**Input rows**
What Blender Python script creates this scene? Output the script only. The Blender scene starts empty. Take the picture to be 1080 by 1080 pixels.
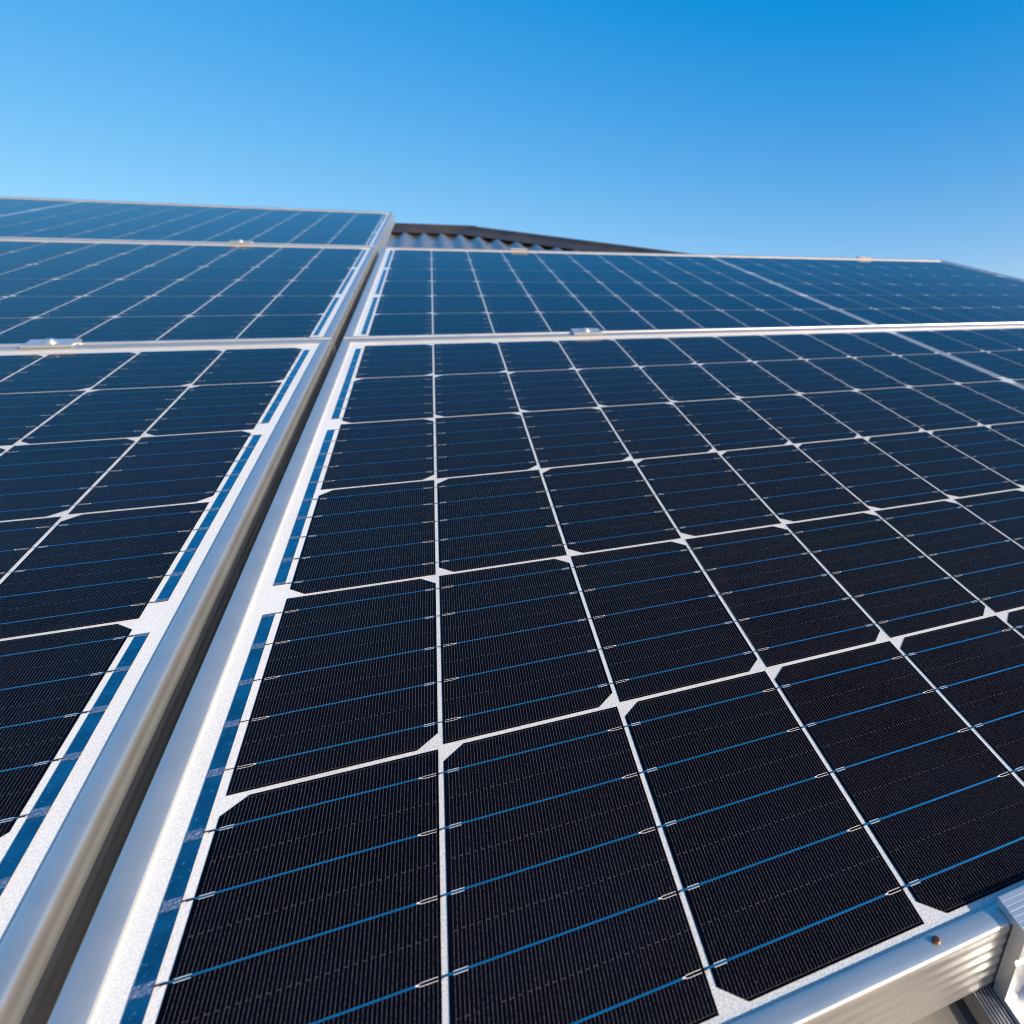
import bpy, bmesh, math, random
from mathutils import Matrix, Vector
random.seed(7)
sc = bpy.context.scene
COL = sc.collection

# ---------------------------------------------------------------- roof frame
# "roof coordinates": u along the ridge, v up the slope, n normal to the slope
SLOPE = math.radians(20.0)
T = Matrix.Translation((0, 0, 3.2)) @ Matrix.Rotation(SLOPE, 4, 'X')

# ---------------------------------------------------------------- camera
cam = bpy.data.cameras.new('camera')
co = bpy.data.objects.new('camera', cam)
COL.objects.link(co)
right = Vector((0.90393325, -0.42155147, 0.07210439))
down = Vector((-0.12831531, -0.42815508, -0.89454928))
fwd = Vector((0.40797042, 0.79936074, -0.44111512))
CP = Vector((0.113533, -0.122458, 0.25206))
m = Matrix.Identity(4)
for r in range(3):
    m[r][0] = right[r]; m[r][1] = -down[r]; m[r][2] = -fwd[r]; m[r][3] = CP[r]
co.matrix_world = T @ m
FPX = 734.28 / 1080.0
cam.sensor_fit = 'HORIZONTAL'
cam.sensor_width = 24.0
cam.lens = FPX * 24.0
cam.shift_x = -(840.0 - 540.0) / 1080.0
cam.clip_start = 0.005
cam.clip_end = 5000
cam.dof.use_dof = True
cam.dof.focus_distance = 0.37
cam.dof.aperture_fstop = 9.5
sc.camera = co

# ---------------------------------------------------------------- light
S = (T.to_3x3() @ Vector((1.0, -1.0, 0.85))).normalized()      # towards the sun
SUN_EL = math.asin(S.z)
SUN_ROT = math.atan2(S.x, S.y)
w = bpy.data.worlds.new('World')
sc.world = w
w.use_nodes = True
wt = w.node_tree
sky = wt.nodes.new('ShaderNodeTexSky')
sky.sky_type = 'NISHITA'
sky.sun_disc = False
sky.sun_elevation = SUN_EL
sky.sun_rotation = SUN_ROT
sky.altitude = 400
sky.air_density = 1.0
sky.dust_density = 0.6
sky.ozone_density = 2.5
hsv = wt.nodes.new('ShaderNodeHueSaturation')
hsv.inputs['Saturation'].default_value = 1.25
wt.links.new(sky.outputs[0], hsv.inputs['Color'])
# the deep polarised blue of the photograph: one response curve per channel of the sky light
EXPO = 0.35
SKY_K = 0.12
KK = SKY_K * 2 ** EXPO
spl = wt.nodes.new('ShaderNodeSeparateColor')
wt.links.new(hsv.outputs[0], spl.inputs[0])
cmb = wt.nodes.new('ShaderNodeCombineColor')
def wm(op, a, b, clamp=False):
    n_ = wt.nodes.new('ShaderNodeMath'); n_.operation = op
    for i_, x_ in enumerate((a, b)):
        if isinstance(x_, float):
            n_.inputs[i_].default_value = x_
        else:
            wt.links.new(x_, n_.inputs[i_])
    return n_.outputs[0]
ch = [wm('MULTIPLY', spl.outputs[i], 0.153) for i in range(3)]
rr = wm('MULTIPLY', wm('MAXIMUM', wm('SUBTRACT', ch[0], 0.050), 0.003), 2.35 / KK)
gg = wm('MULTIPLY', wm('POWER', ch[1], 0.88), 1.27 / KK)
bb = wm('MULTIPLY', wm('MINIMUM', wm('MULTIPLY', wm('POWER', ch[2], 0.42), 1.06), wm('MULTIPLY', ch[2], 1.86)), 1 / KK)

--

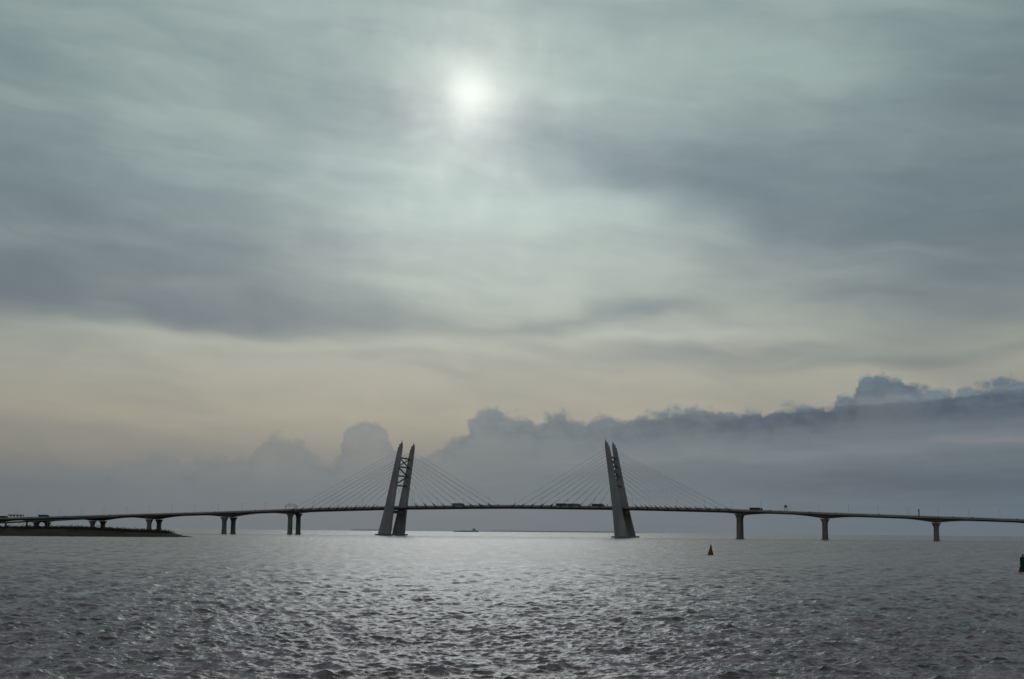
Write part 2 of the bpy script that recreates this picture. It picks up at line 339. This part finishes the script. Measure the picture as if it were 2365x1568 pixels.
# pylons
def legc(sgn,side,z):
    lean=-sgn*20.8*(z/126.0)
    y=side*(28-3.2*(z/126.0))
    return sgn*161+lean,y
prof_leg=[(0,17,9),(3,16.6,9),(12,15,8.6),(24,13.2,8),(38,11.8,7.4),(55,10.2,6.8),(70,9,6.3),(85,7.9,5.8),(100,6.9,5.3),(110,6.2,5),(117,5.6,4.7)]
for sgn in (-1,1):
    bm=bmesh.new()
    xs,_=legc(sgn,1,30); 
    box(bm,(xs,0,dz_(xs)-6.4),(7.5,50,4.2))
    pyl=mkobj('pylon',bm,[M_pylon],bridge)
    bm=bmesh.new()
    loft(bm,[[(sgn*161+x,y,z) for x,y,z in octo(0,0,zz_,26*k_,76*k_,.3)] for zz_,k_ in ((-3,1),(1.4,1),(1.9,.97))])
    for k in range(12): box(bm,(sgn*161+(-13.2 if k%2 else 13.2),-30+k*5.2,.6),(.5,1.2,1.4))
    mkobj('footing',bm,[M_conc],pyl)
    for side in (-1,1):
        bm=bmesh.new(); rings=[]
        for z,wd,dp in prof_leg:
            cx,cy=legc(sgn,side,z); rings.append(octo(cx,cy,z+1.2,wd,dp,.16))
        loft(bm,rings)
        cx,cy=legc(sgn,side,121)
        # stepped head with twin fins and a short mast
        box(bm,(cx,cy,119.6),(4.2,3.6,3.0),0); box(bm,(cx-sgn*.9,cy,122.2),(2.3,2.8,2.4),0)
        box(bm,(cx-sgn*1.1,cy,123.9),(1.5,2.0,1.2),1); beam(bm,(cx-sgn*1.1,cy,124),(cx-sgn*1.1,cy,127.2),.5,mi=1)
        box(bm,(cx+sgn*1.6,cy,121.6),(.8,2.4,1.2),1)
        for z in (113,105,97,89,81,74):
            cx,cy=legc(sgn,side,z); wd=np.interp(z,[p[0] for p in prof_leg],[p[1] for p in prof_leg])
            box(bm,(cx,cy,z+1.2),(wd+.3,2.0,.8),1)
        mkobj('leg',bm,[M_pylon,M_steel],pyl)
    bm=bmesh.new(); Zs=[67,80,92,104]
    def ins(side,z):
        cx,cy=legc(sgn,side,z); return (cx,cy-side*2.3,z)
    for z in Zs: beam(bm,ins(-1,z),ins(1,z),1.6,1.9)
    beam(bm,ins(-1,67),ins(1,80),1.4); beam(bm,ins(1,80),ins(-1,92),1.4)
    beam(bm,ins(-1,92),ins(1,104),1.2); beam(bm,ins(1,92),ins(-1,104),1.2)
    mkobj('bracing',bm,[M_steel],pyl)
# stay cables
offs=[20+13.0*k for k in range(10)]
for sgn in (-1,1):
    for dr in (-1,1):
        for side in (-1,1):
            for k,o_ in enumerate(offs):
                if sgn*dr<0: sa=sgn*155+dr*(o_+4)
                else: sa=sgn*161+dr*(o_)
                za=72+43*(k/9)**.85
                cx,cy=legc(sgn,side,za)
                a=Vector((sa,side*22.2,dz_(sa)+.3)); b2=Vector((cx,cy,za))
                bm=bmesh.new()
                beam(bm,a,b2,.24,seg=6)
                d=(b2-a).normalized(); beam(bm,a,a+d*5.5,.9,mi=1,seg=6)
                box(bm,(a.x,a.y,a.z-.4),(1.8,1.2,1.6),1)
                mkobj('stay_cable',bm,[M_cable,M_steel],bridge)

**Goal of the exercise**
Copy word for word only the lines above from the one with "What Blender Python" through the one with "sc.camera = co". Leave pictures out.

**Answer**
What Blender Python script creates this scene? Output the script only. The Blender scene starts empty. Take the picture to be 1080 by 1080 pixels.
import bpy, bmesh, math, random
from mathutils import Matrix, Vector
random.seed(7)
sc = bpy.context.scene
COL = sc.collection

# ---------------------------------------------------------------- roof frame
# "roof coordinates": u along the ridge, v up the slope, n normal to the slope
SLOPE = math.radians(20.0)
T = Matrix.Translation((0, 0, 3.2)) @ Matrix.Rotation(SLOPE, 4, 'X')

# ---------------------------------------------------------------- camera
cam = bpy.data.cameras.new('camera')
co = bpy.data.objects.new('camera', cam)
COL.objects.link(co)
right = Vector((0.90393325, -0.42155147, 0.07210439))
down = Vector((-0.12831531, -0.42815508, -0.89454928))
fwd = Vector((0.40797042, 0.79936074, -0.44111512))
CP = Vector((0.113533, -0.122458, 0.25206))
m = Matrix.Identity(4)
for r in range(3):
    m[r][0] = right[r]; m[r][1] = -down[r]; m[r][2] = -fwd[r]; m[r][3] = CP[r]
co.matrix_world = T @ m
FPX = 734.28 / 1080.0
cam.sensor_fit = 'HORIZONTAL'
cam.sensor_width = 24.0
cam.lens = FPX * 24.0
cam.shift_x = -(840.0 - 540.0) / 1080.0
cam.clip_start = 0.005
cam.clip_end = 5000
cam.dof.use_dof = True
cam.dof.focus_distance = 0.37
cam.dof.aperture_fstop = 9.5
sc.camera = co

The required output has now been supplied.